Can WAN wire moon to earth?

By : |July 16, 2009 0

SUNNYVALE, US: What might happen if an astronaut on the moon had to access a computer file on earth?  

The average distance from the moon to the Earth is 238,857 miles (384,403 km), and a computer session between the two would comprise the longest Wide Area Network (WAN) connection in the solar system.

July 20 marks the 40th anniversary of the first moon landing. And to commemorate the historic event, Blue Coat Systems has set up a WAN optimization deployment that would solve the question for the astronaut.

Even today, WAN connections between terrestrial locations on Earth are under fire for the amount of time it takes for a person in a branch office to access a file or centralized application in a company’s headquarters or data center. Larger files may take minutes or tens of minutes to access from as little as a thousand miles away, shares the company in a press note.

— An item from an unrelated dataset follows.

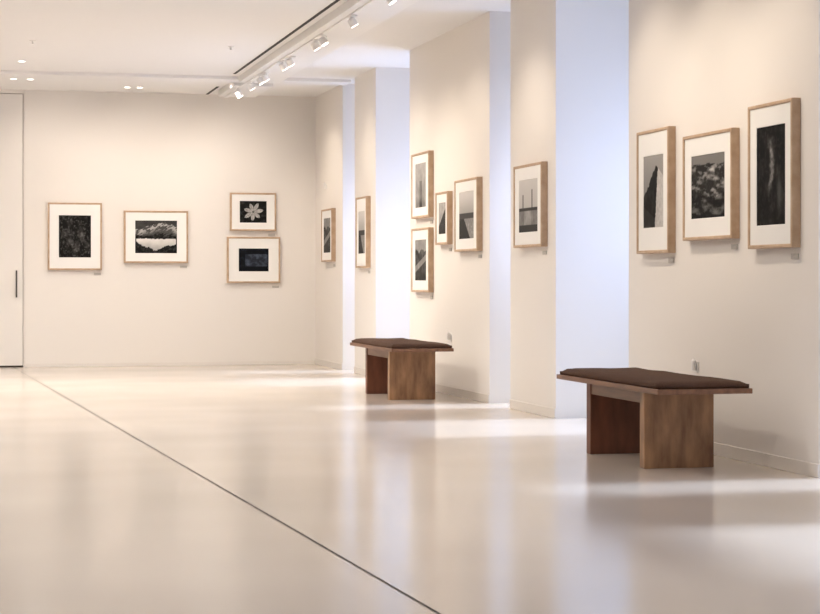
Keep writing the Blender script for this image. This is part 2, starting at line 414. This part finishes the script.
for x_, tx in [(1.0, 1.35), (2.07, 2.35), (3.0, 3.4)]:
    spot((x_, 20.40, H - .06), (tx, BK, 1.7), 50, 88, (1, .88, .76))

# sprinklers
sp = empty('sprinkler_head', (2.59, 17.4, H + .001), 0, 'tiny white ceiling sprinkler head', 'sprinkler', 'ceiling sprinkler heads')
bm = bmesh.new(); bm_cyl(bm, .03, .03, -.006, 0, 24); bm_cyl(bm, .007, .007, -.03, -.006, 12); bm_cyl(bm, .015, .015, -.033, -.03, 16)
obj_from_bm(bm, 'sprinkler_body', M_white, sp)
copy_thing(sp, (.775, 17.4, H + .001))

# ------------------------------------------------------------ daylight through the recess windows
for a, b_ in recess:
    l = bpy.data.lights.new('daylight', 'AREA'); l.shape = 'RECTANGLE'
    wide = (b_ - a) > 1
    l.size = b_ - a; l.size_y = 3.4
    l.energy = 50 if wide else 80; l.color = (.63, .72, 1.0); l.spread = math.radians(140)
    o = bpy.data.objects.new('daylight', l); COL.objects.link(o)
    o.location = (OUT + .45, (a + b_) / 2, 1.6)
    o.rotation_euler = Vector((-1, 0, 0)).to_track_quat('-Z', 'Z').to_euler()
sun = bpy.data.lights.new('sun', 'SUN'); sun.energy = 4.6; sun.angle = math.radians(7); sun.color = (.82, .89, 1)
so = bpy.data.objects.new('sun', sun); COL.objects.link(so); so.location = (9, 10, 6)
so.rotation_euler = Vector((-1, 0.03, -1.25)).to_track_quat('-Z', 'Y').to_euler()
wd = bpy.data.worlds.new('world'); scene.world = wd; wd.use_nodes = True
wd.node_tree.nodes['Background'].inputs[0].default_value = (.65, .75, 1, 1)
wd.node_tree.nodes['Background'].inputs[1].default_value = 0.8

# ------------------------------------------------------------ camera
cam = bpy.data.cameras.new('camera'); co = bpy.data.objects.new('camera', cam); COL.objects.link(co)
cam.sensor_width = 36; cam.lens = 1877 / 820 * 36; cam.shift_y = -27 / 820
co.location = (0, 0, 1.0); co.rotation_euler = (math.pi / 2, 0, -math.atan(465 / 1877))
cam.clip_end = 200
scene.camera = co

WAN optimization sprang up as a solution to address the slow response times for people located some distance from where computer files (Word, Excel, Power Point, data files, etc.) and applications are stored. What may have
previously required two or three minutes might be reduced to three or four seconds.

Speeding up remote applications or file access to the moon puts the WAN optimization problem in a whole new universe. Instead several thousand miles apart, the distance is perhaps two orders of magnitude greater.

In tests run by Blue Coat Systems, a 2.5 megabyte file from a location on earth required five minutes and 12 seconds (312 seconds) to download on the moon. With a Blue Coat ProxySG appliance for WAN optimization, the same file
could be downloaded in as little as 11 seconds, a 96 percent reduction in time required to transmit a file, claims the company, which is a player in Application Delivery Networking.

So do you think it’s about time we put our IT technologies on the space orbit or is it asking for the moon? What do you say?